Further, any society can grow and evolve optimally only to the extent that they synergise individual liberty, freedom and initiative with larger social or group interests. This has been one of the key strengths of democracy that drove societies in the developed Western countries to higher levels of economic, educational and scientific advancements. Authoritarian systems suppress individual liberties of an overwhelming majority of the people for the so-called larger social or collective interests, democracies trust individuals to exercise their freedom in a manner that contributes to larger social interests while preserving their interests.

 In the contemporary era, human sensibilities disapprove of the idea of tyranny of the majority over the minority or vice-versa. Hence, democracy is expected to envision the larger interests of people as indivisible for purposes of governance. If multiple groups start vying for promoting their respective identity and interests at the cost of others, democracy may appear a war among contending groups through non-violent means. In reality, it is difficult to define peoples’ interests in indivisible terms, especially in larger heterogeneous societies. Issues like rule of law, good criminal justice system and good regulatory and enabling capacity of states in certain basic areas like healthcare, education, civic services etc are something that cuts across requirements of people across all dividing lines. Beyond these, people in different categories are indeed different and equity warrants that they are treated accordingly.

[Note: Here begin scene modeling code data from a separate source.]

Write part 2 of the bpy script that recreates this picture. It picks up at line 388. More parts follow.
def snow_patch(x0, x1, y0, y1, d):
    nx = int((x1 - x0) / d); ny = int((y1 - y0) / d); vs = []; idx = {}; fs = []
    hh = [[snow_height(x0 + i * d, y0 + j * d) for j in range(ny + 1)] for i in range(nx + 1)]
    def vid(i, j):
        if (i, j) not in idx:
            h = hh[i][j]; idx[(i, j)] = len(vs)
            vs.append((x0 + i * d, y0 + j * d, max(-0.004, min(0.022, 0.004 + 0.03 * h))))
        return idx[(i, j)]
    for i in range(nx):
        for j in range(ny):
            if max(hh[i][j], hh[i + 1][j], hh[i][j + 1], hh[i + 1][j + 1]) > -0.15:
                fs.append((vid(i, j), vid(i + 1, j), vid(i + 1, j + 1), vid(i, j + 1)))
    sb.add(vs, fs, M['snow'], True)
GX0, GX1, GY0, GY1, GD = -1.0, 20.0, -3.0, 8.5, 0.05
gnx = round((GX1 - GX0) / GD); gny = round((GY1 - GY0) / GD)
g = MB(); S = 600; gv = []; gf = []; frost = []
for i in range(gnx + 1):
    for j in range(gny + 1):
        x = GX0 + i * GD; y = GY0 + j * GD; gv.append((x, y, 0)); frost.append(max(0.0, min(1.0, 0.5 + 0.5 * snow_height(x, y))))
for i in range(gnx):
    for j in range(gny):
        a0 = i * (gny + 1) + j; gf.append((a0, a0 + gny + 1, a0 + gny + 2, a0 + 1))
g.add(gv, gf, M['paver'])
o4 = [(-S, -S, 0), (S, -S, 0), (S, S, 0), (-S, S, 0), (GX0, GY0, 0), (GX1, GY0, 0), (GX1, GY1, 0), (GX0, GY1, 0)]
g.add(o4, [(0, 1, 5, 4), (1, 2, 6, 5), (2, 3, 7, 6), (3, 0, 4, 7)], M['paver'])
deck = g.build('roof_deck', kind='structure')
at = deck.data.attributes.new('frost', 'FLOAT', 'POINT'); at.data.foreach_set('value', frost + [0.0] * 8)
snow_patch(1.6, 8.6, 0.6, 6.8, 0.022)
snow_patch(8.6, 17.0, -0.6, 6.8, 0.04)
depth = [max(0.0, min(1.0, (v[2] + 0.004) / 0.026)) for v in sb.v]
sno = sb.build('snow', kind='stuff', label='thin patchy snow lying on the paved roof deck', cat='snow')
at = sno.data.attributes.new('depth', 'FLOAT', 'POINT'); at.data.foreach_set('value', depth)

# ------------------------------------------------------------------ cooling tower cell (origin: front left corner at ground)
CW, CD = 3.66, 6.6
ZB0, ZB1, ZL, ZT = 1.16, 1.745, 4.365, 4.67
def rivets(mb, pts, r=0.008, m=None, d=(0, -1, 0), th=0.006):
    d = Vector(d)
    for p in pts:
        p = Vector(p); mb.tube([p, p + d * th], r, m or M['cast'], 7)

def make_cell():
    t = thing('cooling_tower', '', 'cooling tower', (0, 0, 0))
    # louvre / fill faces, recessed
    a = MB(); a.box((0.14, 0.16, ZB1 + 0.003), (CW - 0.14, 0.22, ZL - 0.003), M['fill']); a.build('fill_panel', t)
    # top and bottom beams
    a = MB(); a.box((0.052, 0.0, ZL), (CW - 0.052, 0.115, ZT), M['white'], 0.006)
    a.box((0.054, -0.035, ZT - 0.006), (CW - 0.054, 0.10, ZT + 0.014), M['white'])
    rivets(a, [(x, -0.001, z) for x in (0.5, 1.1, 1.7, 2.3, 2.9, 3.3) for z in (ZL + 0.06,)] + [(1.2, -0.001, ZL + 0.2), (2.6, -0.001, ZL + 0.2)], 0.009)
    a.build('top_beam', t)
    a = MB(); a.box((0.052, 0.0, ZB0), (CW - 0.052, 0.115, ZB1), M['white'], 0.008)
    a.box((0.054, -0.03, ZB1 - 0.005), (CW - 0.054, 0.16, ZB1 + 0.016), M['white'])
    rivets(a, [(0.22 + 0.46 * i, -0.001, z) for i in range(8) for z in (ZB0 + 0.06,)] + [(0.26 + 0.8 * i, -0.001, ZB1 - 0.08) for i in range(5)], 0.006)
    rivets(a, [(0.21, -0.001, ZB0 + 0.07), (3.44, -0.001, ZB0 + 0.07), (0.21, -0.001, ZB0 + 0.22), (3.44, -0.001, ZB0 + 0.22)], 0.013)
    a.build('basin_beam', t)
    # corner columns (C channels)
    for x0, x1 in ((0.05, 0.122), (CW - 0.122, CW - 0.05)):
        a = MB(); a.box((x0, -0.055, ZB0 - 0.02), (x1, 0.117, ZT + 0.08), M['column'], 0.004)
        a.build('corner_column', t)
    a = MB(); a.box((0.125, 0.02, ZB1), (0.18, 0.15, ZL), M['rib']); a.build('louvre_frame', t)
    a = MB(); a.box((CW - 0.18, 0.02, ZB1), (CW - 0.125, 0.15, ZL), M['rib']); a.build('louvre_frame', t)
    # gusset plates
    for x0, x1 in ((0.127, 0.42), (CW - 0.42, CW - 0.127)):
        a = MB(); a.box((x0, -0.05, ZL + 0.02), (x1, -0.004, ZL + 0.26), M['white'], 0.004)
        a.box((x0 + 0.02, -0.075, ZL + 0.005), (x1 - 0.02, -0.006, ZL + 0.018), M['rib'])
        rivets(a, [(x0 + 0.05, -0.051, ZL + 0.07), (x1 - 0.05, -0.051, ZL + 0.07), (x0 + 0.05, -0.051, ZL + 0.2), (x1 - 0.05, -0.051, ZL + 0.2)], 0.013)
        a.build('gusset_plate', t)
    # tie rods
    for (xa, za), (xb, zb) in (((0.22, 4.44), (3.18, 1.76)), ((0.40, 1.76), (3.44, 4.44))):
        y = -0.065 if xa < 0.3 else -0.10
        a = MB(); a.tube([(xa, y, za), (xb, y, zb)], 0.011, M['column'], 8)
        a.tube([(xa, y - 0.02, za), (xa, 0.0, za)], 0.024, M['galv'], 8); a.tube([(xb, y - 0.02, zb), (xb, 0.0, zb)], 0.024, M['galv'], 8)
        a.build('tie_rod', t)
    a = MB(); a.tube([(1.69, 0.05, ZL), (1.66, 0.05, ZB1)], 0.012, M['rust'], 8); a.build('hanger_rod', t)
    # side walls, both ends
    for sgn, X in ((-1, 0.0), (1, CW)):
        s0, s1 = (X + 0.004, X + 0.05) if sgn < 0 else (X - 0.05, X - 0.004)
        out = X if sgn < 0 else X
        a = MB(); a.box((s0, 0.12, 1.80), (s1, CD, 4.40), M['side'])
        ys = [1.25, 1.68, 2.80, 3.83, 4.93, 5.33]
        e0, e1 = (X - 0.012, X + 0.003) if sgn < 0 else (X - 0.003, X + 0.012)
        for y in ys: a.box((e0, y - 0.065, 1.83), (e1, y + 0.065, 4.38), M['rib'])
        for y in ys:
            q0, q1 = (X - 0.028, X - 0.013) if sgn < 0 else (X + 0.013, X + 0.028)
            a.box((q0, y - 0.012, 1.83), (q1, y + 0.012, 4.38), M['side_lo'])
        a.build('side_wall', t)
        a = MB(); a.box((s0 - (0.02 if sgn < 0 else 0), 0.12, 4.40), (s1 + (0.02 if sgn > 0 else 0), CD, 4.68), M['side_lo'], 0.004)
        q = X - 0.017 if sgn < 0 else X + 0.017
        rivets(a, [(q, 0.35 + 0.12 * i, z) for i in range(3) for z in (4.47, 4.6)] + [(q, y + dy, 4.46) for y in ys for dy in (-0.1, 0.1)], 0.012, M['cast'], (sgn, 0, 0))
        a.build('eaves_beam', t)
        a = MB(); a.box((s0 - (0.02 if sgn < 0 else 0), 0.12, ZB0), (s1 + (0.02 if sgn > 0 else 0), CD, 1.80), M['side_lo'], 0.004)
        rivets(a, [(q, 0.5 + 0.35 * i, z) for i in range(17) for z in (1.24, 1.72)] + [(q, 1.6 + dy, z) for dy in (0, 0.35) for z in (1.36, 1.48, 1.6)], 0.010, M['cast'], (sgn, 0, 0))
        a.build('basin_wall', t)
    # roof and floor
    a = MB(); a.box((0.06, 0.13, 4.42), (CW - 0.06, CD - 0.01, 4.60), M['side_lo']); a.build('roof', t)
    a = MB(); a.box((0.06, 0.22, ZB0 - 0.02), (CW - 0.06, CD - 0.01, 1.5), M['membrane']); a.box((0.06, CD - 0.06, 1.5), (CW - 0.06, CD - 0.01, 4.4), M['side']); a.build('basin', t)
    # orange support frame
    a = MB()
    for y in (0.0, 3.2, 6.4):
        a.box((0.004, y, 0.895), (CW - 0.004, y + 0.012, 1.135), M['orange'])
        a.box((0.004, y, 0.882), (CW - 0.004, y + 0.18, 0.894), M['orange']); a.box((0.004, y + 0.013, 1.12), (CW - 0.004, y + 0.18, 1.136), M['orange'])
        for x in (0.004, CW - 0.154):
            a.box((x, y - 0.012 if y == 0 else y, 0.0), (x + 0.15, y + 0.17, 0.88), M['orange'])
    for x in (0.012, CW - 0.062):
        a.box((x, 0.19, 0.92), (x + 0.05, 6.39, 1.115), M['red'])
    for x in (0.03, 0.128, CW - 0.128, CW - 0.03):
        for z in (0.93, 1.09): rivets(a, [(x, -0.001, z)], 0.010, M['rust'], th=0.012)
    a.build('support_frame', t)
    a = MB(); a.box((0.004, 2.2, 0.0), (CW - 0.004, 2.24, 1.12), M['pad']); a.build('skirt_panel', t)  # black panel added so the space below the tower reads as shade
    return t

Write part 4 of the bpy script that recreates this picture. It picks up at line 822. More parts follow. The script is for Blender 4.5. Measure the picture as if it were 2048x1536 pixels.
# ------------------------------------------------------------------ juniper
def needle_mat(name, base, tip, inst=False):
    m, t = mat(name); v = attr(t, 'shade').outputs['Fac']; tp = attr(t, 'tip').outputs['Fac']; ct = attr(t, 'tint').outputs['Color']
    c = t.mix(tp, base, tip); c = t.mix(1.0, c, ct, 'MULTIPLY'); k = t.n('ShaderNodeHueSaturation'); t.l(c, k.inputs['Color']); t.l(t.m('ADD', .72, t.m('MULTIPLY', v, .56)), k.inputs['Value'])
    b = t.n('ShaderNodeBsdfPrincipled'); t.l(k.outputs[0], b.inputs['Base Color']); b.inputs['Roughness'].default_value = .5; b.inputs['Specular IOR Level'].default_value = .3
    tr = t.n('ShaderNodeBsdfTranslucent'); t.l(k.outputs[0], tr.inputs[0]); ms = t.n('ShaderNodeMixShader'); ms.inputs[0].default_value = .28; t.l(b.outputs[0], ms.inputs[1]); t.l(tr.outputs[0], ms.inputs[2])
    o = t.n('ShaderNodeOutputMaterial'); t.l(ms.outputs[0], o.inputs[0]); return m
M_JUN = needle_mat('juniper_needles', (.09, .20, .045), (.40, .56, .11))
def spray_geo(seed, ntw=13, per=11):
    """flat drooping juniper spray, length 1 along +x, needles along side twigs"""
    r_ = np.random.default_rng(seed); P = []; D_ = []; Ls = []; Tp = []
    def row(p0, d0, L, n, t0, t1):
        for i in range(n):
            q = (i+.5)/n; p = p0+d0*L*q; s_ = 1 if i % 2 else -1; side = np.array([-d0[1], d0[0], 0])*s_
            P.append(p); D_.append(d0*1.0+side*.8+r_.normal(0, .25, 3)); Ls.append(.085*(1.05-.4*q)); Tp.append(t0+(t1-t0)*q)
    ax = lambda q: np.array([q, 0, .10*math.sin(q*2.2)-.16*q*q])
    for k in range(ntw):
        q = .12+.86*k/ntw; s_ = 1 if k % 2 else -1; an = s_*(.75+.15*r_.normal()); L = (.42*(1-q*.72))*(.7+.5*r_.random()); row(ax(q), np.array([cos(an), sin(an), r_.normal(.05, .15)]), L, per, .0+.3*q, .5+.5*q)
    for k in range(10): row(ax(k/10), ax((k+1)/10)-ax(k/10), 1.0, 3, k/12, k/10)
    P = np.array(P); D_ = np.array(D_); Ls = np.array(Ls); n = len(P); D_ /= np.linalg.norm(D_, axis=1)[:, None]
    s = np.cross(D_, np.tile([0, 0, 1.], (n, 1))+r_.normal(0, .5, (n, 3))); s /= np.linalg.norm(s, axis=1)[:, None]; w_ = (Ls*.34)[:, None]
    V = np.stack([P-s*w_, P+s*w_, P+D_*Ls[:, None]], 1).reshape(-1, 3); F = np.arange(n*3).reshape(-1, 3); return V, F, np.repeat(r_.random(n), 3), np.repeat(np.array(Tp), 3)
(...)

Most contemporary democracies, from developed to developing world, do extend special support to identified vulnerable groups varying from economically and physically challenged to other special groups like the aboriginal or tribal population to socially vulnerable groups. However, the extension of privileges or special status based on religious, ethnic or linguistic identity, rather than any need-based welfare objective identified with the welfare state, is a different issue. In many of the evolving democracies in both Africa and Asia, such discrimination seems a reality in practice. These puncture the idea of indivisibility of collective identity and interests of people as a whole for political gains. Freedom House, V-Dem or other institutions, which are committed to studying, evaluation or promotion of democracy, do consider it an aberration or a form of political corruption or vote-buying. Mature democracies have done better in reconciling such conflicting group identities and eliminating space for political exploitation of such identity-based discrimination. Strong institutional safeguards further help them in this direction, which remains a challenge in many of the evolving democracies, where at times institutions appear mute spectators to different forms of political gerrymandering, undermining both the quality of freedom and governance in these democracies. The counter-narrative to this proposition is forwarded by those who claim that most of the established democracies are fairly homogeneous societies, where smaller minority groups just didn’t matter in elections.

Democracy’s another strength, at least on paper, lays in its ability to build up the high quality of human resources and throw up equally high-quality leaders in every field.  The principle of egalitarianism in the era of welfare state empowers people by giving them a fair and equitable opportunity to grow and evolve. If this process is genuinely strong and sturdy, with an element of fair competition, then both the quality of population and quality of incumbents in leadership roles improves. This should automatically push up the very trajectory of all-round growth or progress of democratic societies to a much higher level compared to those in the authoritarian societies. At least, in theory, there are greater incentives and opportunities for people to excel in a democracy compared to non-democracies. However, one of the prime challenges confronting democracy at this stage is the saturation of some of its existing practices and procedures to take democracy to a higher level of governance.